2. A statement that is seemingly contradictory or opposed to common sense but is nonetheless true.
3. An assertion that is essentially self-contradictory, though based on a valid deduction from acceptable premises.

Sweet Spot Part 1

Optimising a system such as a sailboat is a fascinating process. Once the basics are right, picking the best settings for different conditions is an art in its own right. Varying degrees of scientific thinking and 'gut feel' based on experience seem to be called for and an open mind is definitely an advantage.

Even with very sophisticated tools, the core of the problem is the large number of interconnected variables. As with any endeavour involving the scientific method, all bias toward trying to prove a concept that is arbitrarily appealing must be 'checked at the door' if the results are to be objective. Then data gathered on the water has to be sorted, filtering out extraneous noise, so it can be used to validate the initial predictions. 

If done correctly, the discrepancy between observations and predictions will illuminate the designer about where predictions were mistaken. 

If the source of the discrepancy can be identified correctly, then the next lot of predictions should be closer to reality.

Those with an interest in such things will know that arriving at quantitative predictions requires a discipline and constraint quite at odds with the creative thinking process that generates the concepts in the first place.
To get useful numbers, many assumptions must be made so that each calculation discriminates between only a small subset of variables. Getting the assumptions right is vital and that is where real observations are of great value.

As the process is repeated, the calculations will get better and more predictive of actual behaviour.

On a macroscopic scale this process has been going on in design over generations.

Computational fluid dynamics and tank testing are a great example of how one tool has been vital in honing another to the point where the older one is almost redundant (almost!).

On a smaller scale, each individual project goes through this cycle. Each boat, once the hull shape, rig design and foil package have been locked in, goes through a process of discovery on the road to delivering its full performance potential.

Every sailor will know an example of a boat that just seemed to respond to a certain setup that was not the obvious first candidate. A bit more rake, a bit more jib twist, traveler down a few inches... The winning teams are the ones who accept the observations and figure out how they fit in the overall model.
Complaining that 'it isn't supposed to be faster like that', won't change the reality.
Just replicating the fast setting without understanding why it works is dangerously limiting since its effect may vary with different conditions so the advantage it confers cannot be relied upon. 

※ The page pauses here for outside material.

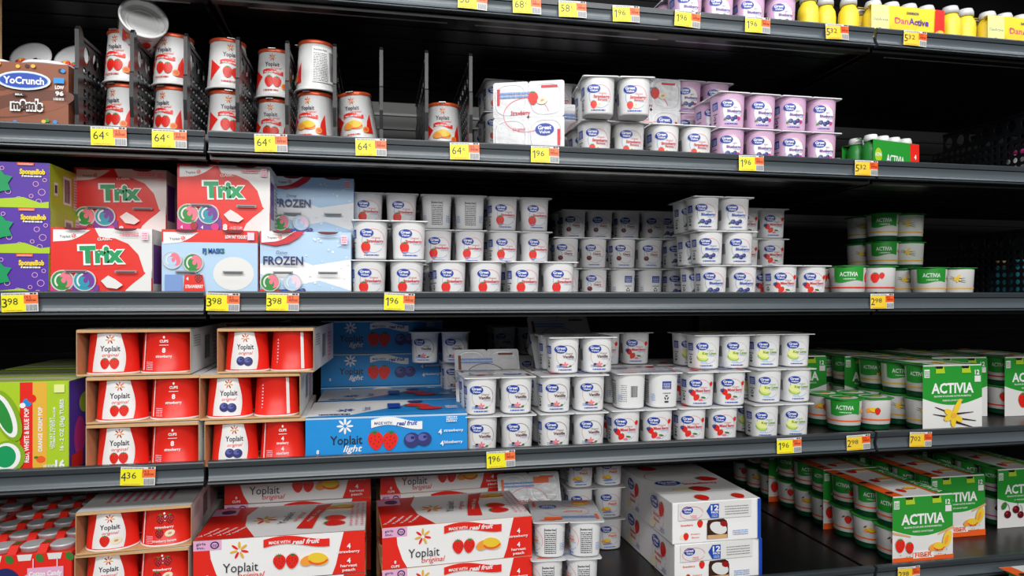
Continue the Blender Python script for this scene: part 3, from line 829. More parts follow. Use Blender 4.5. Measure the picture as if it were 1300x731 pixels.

Part of what makes our game so engaging is that there is a very stimulating interplay of different forces, at the interface of two fluids, acting on different pieces of equipment that all have multiple dimensions of adjustment.  

This post was prompted by the work we are doing now to make sense of the observations we collected when Paradox last competed.

As explained in the post following the Gosford regatta, Paradox first raced with very conservative foil settings. 

For the recent regatta we dialed in maximum toe-in angle, giving the most aggressive lift profile in the fleet. 

Now that we have tested the two extremes in the range of this important setting, we can plot how lift and drag interact, giving us an informed guess at where the optimum might be found.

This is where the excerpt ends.